Madeleine Peyroux performs at the Music Center at Strathmore. (Josh Sisk/FTWP)
“The Blue Room”

Kindred spirits: Diana Krall, Norah Jones

Show: Sunday at the Birchmere. Show starts at 7:30 p.m. 703-549-7500. Show is sold out.

Throughout her career, Madeleine Peyroux has blended jazz, country, blues, pop and even folk. On her new album, “The Blue Room,” she seriously synthesizes these and other disparate sounds.

Peyroux was born in Georgia and bred in SoCal, Paris and Brooklyn, and her music has always reflected these diverse environments. The playful, smoky-jazz-club vibe she brings to her songs contains echoes of the deep South, the urban North and even France.
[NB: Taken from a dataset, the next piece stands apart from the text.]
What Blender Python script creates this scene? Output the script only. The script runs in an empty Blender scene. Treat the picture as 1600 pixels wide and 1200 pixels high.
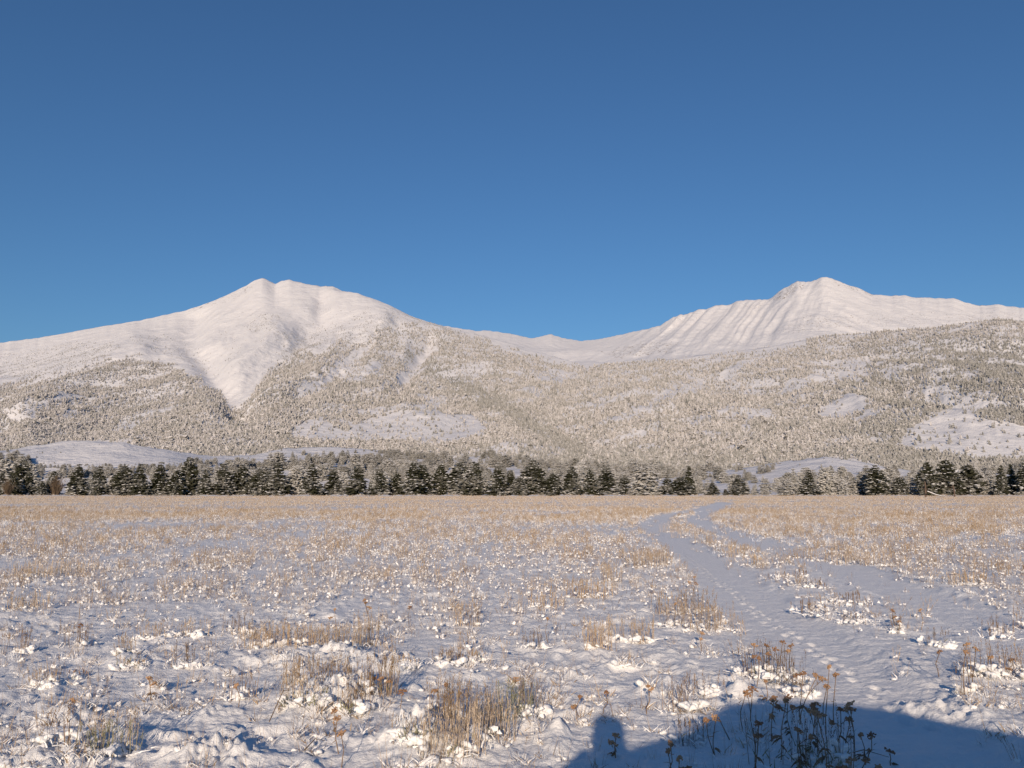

Peyroux’s musical accomplice is producer Larry Klein, the estimable bassist noted for his work with ex-wife Joni Mitchell, Peter Gabriel and the late Warren Zevon. For this project, Klein approached Peyroux with the idea of re­imagining “Modern Sounds in Country and Western Music,” Ray Charles’s legendary 1962 meeting of R&B, blues, jazz and country.

For “The Blue Room,” though, singer and producer didn’t just parrot Charles; they extended the concept. There are some “Modern Sounds” staples here, most notably a bluesy turn on “I Can’t Stop Loving You,” a steamy and mournful “You Don’t Know Me” and a grinding take on “Bye Bye Love.” But Peyroux and Klein also seamlessly included Randy Newman’s “Guilty” and Zevon’s “Desperadoes Under the Eaves” as well as a jaunty cover of Buddy Holly’s “Changing All Those Changes.”

The album’s sole lowlight is a dirge-like take on John Hartford’s “Gentle on My Mind.” Otherwise, “The Blue Room” crackles with energy and musical tension, and stands as Peyroux’s most accomplished, mature work to date.